O cartaz do “IX Encontro da Malta”, da autoria de Henrique Gabriel, conduz-nos, de imediato, a um acontecimento (ou um conjunto de acontecimentos), com incidência na década de sessenta e que deixou registos na história, vulgarmente referidos como “the sixties generation”.
A expressão é aqui propositadamente escrita em língua inglesa e por uma razão: os ícones expostos no cartaz aludem, expressamente, ao movimento social e político de uma geração jovem, ocorrido, de início, nos Estados Unidos da América, originalmente marcado por protestos contra a guerra no Vietname e contra a Guerra Fria, ao mesmo tempo que era contestado o padrão de vida vigente, baseado em valores morais que não se adequavam à própria evolução das mentalidades nos tempos. O movimento propagou-se ao Reino Unido e a outros países da Europa, alimentado pelo desejo de uma nova ordem mundial, que debelasse estigmas que se reportavam a temas como a liberalização sexual, o feminismo, o racismo, a desigualdade e discriminação entre classes sociais, as questões ambientais e ecológicas e a uma atitude antiguerra, que tinha consagração na máxima “love and peace”.
Na segunda metade dos anos sessenta, a dimensionar estes movimentos, surgem os hippies, assumidos como o expoente máximo da “contracultura” da época, que se agrupavam em comunidades, cujas bolsas espaciais se espalhavam maioritariamente nos EUA, mas também, com presenças significativas no Reino Unido e Países do Norte da Europa e ainda em outras partes do Mundo. Incutidos de uma filosofia de vida muito específica, baseada, sobretudo, no pacifismo, no naturalismo, na ecologia e no anti consumismo, os hippies eram fumadores de ervas e com experiências em outras drogas, que os transportavam a estados psíquicos alucinatórios, manifestações delirantes da mente, denominadas de psicadelismo.
Estes são, muito em síntese, alguns traços ideológicos caracterizadores deste, ou destes movimentos sociais e políticos dos anos 60, implícitos no cartaz, em visão minimalista, com os respetivos ícones representativos, como o símbolo da paz e a carrinha, tão grata aos hippies e para eles uma imagem de marca, decorada de flores, em sugestão à natureza e pela profusão de cores, em insinuação psicadélica.
Face aos acontecimentos referidos, surge uma pergunta que, de resto, me foi formulada por alguém: estes movimentos, dos anos 60, sugeridos no próprio cartaz, tiveram repercussão em Portugal, com a juventude portuguesa, a ponto de serem vividos com alguma intensidade? Era esta a ideologia dos jovens da Malta que nos anos 60 passavam férias em Vila Cova?

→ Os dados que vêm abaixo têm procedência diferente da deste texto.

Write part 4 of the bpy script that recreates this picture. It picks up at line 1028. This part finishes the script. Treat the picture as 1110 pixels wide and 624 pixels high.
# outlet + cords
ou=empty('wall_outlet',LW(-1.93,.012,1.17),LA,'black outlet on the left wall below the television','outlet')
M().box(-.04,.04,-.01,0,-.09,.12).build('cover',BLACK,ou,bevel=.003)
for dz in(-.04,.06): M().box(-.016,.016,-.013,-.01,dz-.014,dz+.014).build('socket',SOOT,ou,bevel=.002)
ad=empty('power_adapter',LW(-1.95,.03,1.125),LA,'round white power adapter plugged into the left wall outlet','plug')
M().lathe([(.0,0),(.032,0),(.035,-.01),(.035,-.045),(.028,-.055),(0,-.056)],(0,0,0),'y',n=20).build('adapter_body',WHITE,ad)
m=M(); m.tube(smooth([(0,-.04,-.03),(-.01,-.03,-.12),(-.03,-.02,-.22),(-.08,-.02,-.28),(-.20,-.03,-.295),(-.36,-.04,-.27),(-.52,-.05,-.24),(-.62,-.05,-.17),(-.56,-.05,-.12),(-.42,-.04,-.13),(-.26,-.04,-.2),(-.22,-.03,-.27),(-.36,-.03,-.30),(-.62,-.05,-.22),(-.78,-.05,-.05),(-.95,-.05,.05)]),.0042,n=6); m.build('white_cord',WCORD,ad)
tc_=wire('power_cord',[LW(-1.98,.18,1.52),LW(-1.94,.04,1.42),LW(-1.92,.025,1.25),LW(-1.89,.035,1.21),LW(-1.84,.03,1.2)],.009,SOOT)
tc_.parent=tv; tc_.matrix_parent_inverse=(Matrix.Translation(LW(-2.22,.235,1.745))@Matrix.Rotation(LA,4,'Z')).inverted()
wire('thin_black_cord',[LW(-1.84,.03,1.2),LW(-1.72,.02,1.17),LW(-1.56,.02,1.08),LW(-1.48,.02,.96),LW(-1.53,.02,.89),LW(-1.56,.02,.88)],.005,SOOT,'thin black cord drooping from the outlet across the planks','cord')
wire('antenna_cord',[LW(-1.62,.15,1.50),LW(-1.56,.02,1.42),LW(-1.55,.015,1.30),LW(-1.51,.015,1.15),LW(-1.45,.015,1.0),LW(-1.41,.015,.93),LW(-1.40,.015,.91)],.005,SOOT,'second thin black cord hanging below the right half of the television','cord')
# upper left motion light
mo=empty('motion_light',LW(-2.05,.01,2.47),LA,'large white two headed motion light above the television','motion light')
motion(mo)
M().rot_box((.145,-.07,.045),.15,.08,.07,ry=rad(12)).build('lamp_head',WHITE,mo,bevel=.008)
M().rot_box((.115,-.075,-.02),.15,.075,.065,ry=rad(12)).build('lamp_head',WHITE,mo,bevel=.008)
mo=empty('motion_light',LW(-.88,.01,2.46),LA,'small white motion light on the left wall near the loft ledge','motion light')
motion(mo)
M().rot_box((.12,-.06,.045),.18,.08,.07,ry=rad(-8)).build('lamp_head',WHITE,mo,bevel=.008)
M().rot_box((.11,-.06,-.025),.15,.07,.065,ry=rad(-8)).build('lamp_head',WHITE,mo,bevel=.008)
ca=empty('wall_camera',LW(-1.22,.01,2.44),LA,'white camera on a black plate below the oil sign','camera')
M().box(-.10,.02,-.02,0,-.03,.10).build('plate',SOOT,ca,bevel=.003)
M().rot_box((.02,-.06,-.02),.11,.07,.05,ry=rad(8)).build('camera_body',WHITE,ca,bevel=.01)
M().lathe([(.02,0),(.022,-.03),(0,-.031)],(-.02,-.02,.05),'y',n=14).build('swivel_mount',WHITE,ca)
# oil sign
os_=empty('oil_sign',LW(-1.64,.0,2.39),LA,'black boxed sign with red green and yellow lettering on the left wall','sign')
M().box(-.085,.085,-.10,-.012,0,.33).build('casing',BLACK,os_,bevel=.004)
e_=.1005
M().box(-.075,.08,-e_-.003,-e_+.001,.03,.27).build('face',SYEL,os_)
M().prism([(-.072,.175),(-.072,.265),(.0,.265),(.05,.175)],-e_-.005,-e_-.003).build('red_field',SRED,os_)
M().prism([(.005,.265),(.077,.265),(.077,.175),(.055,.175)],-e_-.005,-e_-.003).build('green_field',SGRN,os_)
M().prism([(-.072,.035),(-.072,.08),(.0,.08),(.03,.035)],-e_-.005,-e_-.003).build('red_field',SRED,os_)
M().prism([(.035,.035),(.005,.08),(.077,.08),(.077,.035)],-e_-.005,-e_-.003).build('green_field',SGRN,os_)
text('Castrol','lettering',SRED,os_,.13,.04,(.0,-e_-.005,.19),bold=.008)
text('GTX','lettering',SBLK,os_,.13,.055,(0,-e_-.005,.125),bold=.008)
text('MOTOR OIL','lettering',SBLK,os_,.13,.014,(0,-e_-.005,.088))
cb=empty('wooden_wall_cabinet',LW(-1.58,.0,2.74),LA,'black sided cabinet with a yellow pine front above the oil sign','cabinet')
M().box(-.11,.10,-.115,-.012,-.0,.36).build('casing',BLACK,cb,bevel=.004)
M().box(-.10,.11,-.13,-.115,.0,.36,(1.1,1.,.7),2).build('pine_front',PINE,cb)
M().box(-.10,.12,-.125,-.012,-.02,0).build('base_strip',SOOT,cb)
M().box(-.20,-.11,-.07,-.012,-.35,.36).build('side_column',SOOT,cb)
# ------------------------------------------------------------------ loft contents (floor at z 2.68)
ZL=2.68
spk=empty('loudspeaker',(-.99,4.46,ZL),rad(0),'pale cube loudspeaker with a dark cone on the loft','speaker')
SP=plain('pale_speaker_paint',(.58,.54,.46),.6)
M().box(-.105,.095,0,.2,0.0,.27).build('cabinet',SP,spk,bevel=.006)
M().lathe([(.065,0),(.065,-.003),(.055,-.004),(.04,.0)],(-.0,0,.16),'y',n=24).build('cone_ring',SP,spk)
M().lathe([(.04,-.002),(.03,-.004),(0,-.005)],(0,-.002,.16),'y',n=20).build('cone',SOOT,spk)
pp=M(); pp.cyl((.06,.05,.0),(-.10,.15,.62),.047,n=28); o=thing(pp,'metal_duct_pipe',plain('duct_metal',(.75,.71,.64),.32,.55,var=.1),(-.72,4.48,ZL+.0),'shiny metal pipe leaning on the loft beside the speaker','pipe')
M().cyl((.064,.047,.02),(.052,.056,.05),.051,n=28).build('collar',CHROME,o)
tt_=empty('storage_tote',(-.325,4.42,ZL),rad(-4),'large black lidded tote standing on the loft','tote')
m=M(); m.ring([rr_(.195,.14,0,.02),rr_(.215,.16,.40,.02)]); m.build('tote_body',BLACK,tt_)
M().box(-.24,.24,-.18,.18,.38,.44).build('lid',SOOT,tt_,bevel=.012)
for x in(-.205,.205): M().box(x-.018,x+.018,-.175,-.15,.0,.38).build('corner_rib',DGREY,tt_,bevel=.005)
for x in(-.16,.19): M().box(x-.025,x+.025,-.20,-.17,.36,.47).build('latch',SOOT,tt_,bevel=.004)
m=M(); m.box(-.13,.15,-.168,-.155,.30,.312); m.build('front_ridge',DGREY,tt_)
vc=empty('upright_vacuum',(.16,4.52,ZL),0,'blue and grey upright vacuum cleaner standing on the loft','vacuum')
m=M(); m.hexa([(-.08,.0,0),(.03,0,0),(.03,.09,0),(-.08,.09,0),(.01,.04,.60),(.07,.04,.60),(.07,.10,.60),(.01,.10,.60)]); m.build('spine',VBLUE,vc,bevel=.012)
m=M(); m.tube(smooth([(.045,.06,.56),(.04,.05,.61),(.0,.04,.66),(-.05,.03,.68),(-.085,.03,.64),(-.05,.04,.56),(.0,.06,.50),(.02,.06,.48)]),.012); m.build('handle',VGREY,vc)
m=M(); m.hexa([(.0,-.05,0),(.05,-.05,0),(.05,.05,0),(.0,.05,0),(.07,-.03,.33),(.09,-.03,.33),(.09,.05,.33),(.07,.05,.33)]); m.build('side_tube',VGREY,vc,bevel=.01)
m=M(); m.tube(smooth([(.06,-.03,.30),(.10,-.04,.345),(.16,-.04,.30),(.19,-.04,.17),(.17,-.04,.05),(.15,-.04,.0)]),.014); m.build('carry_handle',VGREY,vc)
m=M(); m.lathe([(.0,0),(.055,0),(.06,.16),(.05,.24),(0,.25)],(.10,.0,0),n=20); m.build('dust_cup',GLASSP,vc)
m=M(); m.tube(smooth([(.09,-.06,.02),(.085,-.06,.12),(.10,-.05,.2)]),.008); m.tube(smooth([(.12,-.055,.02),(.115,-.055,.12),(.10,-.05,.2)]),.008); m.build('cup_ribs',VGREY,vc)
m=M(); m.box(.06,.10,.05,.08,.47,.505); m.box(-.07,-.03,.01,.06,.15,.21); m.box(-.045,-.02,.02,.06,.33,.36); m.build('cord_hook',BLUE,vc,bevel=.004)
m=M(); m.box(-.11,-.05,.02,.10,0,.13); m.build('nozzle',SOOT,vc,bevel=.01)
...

Protagonista que fui, face ao meu estado de jovem, nesses anos de 60, é minha convicção, passados 50 e mais anos desses momentos da história, que havia um vazio ideológico, no sentido mais restrito e político da expressão, em quase todos nós, devido ao regime então vigente no país, que nos remetia à ignorância de visões mais avançadas, em uma normal condição de “homo politicus” e de ser pensante em liberdade. Em especial, nos primeiros anos da década de sessenta, nós, jovens, em Portugal, pouca ou nenhuma consciência teríamos do que se ia passando no mundo e as informações que poderíamos receber, veiculadas pelos órgãos de comunicação social, sofriam o crivo da censura, pelo que nos distorciam a realidade dos factos.
Mas, malgrado esta realidade, os jovens portugueses e. concretamente, os citadinos e, especialmente, os que residiam em cidades onde existia o ensino universitário, foram ganhando certas consciências do desajustamento de valores atávicos que os arautos da sociedade continuavam a impor. De pormenores comportamentais e de atitudes de algum modo insurgentes, emergia uma “contracultura”, não organizada, mas espontânea, mas que haveria de criar alicerces para mais tarde, aí sim, já de forma amadurecida, agir plena de consciência política, em sede universitária, como a crise académica de 69 em Coimbra ou a célebre final da Associação Académica de Coimbra no Jamor, em 69, que veio a constituir a maior manifestação antirregime, alguma vez realizada antes de abril de 74.
A juventude portuguesa haveria, afinal, de se afirmar no quadro do movimento mundial dos jovens da geração dos anos sessenta, ainda que em tempo mais tardio e em ações, das tidas como de monta, muito localizadas e isoladas e nem sempre coincidentes em métodos, modos de procedimento e razões que as geravam, comparativamente a movimentos de outras localizações.
Sujeitos a circunstâncias específicas próprias, os jovens portugueses não deixaram de partilhar o sentimento e espírito de mudança, que marcaram, em todo o mundo, a já histórica “geração de sessenta”.